The United States Library of Congress has announced the release of a free-to-use tool for music producers in the summer of 2020. Citizen DJ will allow creators easy access to public domain audio samples via an interface developed by Innovator-in-Residence Brian Foo.
Citizen DJ sees Foo construct a visual map system through which users can browse audio recordings belonging to the Library of Congress database. As can be seen in a demo video, the “Explore” feature allows the user to listen to brief clips grouped together by common characteristics, and the “Remix” feature allows them to hear them in the context of various arrangement templates. The project is geared towards hip-hop producers on account of the genre’s heyday having been curtailed by a rise in copyright lawsuits.
Data is Beautiful
Brian Foo has dedicated his career to “making public resources such as audiovisual collections, scientific datasets, and cultural objects more visible and accessible to the general public,” according to his website.

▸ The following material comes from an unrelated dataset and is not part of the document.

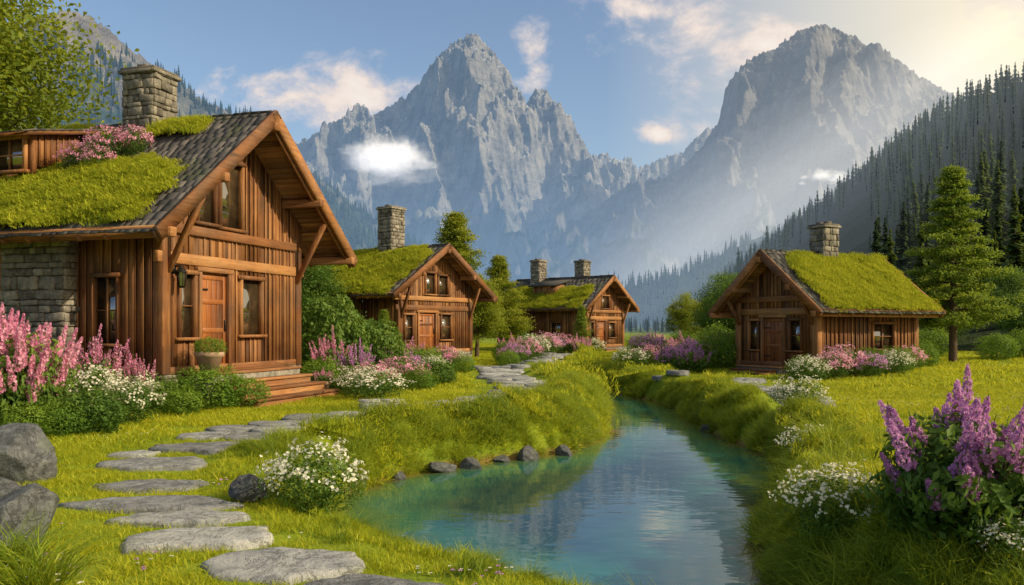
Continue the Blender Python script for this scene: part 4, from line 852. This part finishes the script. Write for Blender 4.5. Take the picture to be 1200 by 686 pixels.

He has worked in libraries and museums for almost a decade, most recently specializing in data visualization for the American Museum of Natural History and the New York Public Library.
Other data visualizations overseen by Foo include AMNH Photographic Collection and AMNH Climate Wall. Some of his work takes the form of film projects such as 12 x 24 and Moving Archives.
An early version of Citizen DJ can be tested out on its dedicated page of the Library of Congress website.